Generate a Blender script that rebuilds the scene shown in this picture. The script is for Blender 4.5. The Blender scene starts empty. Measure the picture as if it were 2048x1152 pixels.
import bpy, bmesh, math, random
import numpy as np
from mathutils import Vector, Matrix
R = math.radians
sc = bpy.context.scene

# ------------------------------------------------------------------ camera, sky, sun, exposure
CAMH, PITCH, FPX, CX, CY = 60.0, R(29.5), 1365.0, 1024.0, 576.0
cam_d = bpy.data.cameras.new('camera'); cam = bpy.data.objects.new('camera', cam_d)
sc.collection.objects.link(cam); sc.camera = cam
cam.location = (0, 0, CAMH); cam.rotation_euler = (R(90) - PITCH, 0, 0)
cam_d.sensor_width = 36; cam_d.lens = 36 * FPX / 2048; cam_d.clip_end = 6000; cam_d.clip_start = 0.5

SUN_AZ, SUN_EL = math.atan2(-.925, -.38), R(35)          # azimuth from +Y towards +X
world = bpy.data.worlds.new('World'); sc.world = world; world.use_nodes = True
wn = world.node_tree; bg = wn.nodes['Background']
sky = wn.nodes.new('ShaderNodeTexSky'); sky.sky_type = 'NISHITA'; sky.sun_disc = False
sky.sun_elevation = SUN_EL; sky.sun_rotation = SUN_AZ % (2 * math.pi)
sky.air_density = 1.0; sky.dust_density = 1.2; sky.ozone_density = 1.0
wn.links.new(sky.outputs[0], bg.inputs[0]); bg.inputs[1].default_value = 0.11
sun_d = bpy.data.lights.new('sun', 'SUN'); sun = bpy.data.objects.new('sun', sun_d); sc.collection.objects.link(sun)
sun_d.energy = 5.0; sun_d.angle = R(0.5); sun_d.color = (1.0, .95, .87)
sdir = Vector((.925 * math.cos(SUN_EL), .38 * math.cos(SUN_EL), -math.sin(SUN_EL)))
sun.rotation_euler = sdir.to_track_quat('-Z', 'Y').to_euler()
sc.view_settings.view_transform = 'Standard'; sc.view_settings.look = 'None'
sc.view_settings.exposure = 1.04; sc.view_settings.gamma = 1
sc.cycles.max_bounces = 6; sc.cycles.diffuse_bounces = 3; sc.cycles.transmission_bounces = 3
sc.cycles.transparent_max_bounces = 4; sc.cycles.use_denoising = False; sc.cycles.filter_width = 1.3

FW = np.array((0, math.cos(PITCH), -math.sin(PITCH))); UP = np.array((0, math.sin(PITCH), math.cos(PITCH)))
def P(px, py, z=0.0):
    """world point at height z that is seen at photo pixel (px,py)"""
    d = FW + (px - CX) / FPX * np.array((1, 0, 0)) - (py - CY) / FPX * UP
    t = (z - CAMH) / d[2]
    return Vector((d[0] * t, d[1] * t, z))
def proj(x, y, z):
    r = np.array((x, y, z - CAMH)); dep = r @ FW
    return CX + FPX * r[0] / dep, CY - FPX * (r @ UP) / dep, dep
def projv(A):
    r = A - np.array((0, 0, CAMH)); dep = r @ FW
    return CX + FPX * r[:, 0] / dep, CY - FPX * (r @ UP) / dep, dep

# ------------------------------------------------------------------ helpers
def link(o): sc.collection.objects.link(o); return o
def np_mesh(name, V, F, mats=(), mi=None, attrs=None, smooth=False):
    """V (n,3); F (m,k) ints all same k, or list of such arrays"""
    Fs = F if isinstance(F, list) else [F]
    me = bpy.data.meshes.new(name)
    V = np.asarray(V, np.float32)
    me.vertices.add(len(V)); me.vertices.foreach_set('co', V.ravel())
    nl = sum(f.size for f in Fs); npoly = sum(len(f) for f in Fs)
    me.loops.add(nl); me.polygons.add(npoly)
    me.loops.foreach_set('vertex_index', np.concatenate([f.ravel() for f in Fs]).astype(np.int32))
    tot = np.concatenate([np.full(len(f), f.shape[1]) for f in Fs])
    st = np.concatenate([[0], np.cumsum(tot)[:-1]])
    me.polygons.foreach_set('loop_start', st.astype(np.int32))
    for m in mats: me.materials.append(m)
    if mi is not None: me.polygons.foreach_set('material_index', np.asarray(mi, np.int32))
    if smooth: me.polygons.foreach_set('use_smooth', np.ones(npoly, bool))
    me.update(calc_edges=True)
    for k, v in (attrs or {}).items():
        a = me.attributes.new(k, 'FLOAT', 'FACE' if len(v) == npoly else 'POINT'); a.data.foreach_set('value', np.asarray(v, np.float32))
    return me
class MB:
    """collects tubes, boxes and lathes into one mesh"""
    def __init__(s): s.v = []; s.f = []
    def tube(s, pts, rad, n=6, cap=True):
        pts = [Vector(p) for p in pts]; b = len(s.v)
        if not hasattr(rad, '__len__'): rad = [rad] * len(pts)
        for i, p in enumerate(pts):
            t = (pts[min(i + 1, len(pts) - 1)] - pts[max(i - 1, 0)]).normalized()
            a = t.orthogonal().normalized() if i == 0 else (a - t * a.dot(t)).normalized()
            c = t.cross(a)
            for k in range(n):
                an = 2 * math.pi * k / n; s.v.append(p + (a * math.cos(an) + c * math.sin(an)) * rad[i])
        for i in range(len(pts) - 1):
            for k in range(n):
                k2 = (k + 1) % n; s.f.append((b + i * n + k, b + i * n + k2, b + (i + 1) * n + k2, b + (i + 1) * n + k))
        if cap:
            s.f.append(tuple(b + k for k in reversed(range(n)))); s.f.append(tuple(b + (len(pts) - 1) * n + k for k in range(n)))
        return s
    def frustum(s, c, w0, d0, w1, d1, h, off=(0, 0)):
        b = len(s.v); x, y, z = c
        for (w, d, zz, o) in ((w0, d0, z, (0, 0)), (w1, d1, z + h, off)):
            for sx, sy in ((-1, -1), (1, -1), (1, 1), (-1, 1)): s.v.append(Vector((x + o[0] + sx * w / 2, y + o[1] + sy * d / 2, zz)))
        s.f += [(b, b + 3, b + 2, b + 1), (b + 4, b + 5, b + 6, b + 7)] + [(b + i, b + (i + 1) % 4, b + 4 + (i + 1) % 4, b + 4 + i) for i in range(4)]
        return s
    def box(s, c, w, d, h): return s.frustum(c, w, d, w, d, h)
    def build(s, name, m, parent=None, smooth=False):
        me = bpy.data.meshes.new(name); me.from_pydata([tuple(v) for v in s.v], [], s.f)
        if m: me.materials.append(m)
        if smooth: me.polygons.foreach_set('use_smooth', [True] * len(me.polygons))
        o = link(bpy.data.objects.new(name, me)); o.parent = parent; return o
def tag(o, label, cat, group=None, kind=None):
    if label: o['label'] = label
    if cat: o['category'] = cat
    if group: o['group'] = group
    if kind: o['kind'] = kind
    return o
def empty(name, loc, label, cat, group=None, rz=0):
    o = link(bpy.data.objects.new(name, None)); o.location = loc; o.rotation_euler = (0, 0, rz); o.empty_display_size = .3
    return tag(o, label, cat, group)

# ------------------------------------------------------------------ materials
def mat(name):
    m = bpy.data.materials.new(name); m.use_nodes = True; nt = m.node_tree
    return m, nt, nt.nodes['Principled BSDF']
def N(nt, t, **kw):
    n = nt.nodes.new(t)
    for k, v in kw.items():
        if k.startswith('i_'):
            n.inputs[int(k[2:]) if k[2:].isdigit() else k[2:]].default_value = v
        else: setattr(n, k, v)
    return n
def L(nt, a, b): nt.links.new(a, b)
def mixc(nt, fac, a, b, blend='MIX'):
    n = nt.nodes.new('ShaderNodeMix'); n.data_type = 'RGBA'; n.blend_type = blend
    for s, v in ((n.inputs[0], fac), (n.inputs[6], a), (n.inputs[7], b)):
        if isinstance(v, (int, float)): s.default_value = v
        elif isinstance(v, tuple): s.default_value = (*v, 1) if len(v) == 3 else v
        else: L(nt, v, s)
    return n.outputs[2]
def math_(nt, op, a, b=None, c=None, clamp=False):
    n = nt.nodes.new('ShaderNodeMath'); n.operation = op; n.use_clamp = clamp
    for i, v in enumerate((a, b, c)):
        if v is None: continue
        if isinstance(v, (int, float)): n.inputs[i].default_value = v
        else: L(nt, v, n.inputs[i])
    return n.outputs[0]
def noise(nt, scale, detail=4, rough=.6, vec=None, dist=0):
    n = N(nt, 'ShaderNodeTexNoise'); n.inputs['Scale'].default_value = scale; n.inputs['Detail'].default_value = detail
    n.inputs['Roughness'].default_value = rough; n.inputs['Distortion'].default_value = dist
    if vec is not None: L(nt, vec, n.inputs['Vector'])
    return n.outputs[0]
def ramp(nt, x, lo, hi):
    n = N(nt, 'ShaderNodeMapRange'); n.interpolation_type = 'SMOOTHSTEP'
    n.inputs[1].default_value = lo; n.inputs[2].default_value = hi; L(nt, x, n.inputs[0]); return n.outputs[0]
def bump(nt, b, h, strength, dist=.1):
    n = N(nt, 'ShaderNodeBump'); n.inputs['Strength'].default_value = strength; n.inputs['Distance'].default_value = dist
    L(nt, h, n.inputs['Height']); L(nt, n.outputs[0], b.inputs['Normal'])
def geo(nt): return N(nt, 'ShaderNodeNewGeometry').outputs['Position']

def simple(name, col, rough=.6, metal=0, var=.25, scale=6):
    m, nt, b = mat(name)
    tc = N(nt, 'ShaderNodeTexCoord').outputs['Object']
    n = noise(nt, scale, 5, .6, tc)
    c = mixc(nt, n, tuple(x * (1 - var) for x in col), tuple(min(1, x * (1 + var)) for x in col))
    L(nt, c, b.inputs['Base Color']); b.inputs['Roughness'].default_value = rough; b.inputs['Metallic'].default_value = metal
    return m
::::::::
### TASK OBJECTIVE
Only the lines from the first line of the material above through the line that contains "sc = bpy.context.scene" should be quoted, each one exactly.

### ANSWER TO THIS PROBLEM
Generate a Blender script that rebuilds the scene shown in this picture. The script is for Blender 4.5. The Blender scene starts empty. Measure the picture as if it were 2048x1152 pixels.
import bpy, bmesh, math, random
import numpy as np
from mathutils import Vector, Matrix
R = math.radians
sc = bpy.context.scene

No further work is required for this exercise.